Droht Deutschland die große Pleitewelle?
Deutsche Wirtschaft steckt in der Krise. Bundesbank warnt vor gewaltigen Problemen für Unternehmen. Warum 2024 viele Firmen um ihr Überleben bangen müssen.
Die deutsche Wirtschaft steht nach Einschätzung der Bundesbank vor gewaltigen Herausforderungen, die das Risiko von Firmenpleiten erhöhen. Die deutsche Wirtschaft stehe "weiterhin vor tiefgreifenden strukturellen Herausforderungen, die auf den mittelfristigen Wachstumsaussichten lasten", heißt es im jüngsten Finanzstabilitätsbericht der Zentralbank, der am Donnerstag veröffentlicht wurde.
Bundesbank erwartet steigende Zahl von Unternehmensinsolvenzen
"Aufgrund der weiterhin bestehenden strukturellen Veränderungen und der aktuell noch anhaltenden konjunkturellen Schwäche ist eine signifikante Anzahl an Unternehmensinsolvenzen im kommenden Jahr wahrscheinlich", so die Einschätzung der Bundesbank. Das Ausfallrisiko für Firmen dürfte 2025 erhöht bleiben.
Bereits im vergangenen Jahr ist die deutsche Wirtschaft nur knapp an einer Rezession vorbeigeschrammt. Sinkende Exportnachfrage, steigende Energiekosten und höhere Löhne belasten die Unternehmen und drücken auf die Margen – insbesondere im großen Industriesektor.
Ein Teil der Probleme ist demnach hausgemacht: Die Jahre, in denen Kreditzinsen nahezu bei null gelegen haben, haben Akteure in Deutschland unvorsichtig gemacht. Weil sich die Wirtschaft in dieser Zeit gut entwickelte, ließen sich die mittelfristigen Kreditrisiken immer schlechter einschätzen – und dass sie unterschätzt wurden, sei wahrscheinlicher geworden.
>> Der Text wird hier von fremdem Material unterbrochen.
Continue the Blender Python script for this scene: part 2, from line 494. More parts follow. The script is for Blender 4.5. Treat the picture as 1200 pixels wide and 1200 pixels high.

Die Risikovorsorge war angesichts geringer Ausfallraten niedrig, das Kreditwachstum äußerst dynamisch. Es kam zu Überbewertungen an den Märkten für Vermögenswerte, etwa bei Wohnimmobilien, womit die Kreditsicherheiten ebenfalls überwertet wären. Daneben bestanden bei Banken große Zinsänderungsrisiken und bei Lebensversicherern wegen hoher Zinsgarantien Ertrags- und Solvenzrisiken.
Finanzstabilitätsbericht
Als im Jahr 2022 die Inflation deutlich anstieg und die Zentralbanken sich gezwungen sahen, die Leitzinsen anzuheben, gerieten viele Unternehmen in Bedrängnis. Inflation und Zinsen schmälerten nicht nur das Portemonnaie der Bürger, sondern belasteten auch die Gewinne der Unternehmen. Auch die Lage auf den Immobilienmärkten wurde zunehmend unsicher. Die Folge: Die Kreditrisiken stiegen wieder, was Banken und Versicherer belastete.
Refinanzierungsbedarf könnte Insolvenzen weiter verschärfen
Vor diesem Hintergrund sind die Insolvenzen im Jahr 2024 weiter angestiegen. In den Jahren 2020/21 gingen sie deutlich zurück, da der Staat während der Coronapandemie das Leben vieler angeschlagener Unternehmen mit Hilfsgeldern verlängerte. Ab 2022 stiegen die Insolvenzen wieder an und betrafen vermutlich zunehmend auch größere Unternehmen: Spätestens ab Oktober 2023 waren laut Bericht auch die Insolvenzforderungen sehr hoch.
Das Ende der Fahnenstange könnte bislang nicht erreicht sein. Sollten die Zinsen wieder steigen, könnte die Zahl der Insolvenzen weiter zunehmen. Denn ein erhöhter Refinanzierungsbedarf treibt die Kosten und könnte zu mehr Zahlungsausfällen führen.
Einen Lichtblick sieht die Bundesbank hingegen bei den privaten Haushalten. Deren Finanzen dürften trotz der Herausforderungen solide bleiben. Der Arbeitsmarkt zeige sich robust und die Löhne würden zumindest nominal steigen. Dies verschaffe den Verbrauchern einen soliden finanziellen Puffer.